━━ ITEMS ━━
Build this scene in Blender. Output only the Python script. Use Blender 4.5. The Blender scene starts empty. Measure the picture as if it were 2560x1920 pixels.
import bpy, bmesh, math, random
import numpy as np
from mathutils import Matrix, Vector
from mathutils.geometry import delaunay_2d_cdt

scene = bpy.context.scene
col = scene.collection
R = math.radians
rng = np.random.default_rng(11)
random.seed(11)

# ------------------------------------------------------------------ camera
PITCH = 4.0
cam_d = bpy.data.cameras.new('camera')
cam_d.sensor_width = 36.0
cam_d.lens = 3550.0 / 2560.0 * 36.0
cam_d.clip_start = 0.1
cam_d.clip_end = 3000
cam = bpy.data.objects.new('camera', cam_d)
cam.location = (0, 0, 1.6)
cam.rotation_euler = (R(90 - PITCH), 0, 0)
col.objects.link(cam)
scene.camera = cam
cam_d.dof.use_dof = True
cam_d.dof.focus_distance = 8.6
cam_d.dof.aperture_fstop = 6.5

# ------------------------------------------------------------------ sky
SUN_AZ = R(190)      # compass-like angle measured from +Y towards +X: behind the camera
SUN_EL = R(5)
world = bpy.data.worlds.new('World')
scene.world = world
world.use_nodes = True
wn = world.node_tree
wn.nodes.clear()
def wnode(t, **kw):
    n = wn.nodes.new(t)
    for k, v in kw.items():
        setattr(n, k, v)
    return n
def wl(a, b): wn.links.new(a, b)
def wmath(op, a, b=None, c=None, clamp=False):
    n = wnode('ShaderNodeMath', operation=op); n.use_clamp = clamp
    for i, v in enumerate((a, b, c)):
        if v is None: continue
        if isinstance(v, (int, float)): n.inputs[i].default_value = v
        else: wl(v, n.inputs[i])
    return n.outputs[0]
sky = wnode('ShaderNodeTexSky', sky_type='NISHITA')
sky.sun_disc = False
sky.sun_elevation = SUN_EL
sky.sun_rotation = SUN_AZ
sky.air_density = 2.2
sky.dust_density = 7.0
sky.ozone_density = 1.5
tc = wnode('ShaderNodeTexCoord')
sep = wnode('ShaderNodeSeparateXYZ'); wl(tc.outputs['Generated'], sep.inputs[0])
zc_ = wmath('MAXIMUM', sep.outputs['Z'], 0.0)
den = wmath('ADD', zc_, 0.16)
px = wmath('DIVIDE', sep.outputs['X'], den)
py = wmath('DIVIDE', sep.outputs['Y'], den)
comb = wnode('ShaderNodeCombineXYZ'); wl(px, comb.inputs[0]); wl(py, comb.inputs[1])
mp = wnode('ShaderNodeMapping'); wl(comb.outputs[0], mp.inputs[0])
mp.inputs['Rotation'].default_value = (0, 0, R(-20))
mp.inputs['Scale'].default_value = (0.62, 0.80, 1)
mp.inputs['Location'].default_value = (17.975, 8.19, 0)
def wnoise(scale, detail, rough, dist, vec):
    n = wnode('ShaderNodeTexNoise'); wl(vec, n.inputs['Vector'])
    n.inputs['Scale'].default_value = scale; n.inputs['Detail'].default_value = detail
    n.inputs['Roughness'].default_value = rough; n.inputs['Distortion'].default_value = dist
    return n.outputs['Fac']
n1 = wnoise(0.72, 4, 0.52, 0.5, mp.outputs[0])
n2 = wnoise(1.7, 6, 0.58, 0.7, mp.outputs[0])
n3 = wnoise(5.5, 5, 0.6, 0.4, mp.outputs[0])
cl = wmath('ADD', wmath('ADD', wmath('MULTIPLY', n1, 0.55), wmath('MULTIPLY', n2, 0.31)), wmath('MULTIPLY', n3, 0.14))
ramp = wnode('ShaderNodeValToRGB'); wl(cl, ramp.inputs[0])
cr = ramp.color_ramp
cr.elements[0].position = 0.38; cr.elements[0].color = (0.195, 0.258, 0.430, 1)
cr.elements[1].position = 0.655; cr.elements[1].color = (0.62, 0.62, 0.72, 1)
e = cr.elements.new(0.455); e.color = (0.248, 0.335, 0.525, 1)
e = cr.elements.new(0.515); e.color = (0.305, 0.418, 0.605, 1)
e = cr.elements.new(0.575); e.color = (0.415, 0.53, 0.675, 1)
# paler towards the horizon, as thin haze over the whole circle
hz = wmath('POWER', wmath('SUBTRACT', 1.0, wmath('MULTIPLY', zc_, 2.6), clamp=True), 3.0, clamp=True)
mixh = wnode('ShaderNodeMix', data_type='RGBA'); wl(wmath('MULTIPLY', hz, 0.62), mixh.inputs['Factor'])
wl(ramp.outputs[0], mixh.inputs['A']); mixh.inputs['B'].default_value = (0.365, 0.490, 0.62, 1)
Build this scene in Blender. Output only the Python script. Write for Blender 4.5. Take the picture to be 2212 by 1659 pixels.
━━━
- SET EXERCISE -
Isolate each line of the listing above that includes "only". Copy it.

- THE COMPLETED TASK -
Build this scene in Blender. Output only the Python script. Use Blender 4.5. The Blender scene starts empty. Measure the picture as if it were 2560x1920 pixels.
Build this scene in Blender. Output only the Python script. Write for Blender 4.5. Take the picture to be 2212 by 1659 pixels.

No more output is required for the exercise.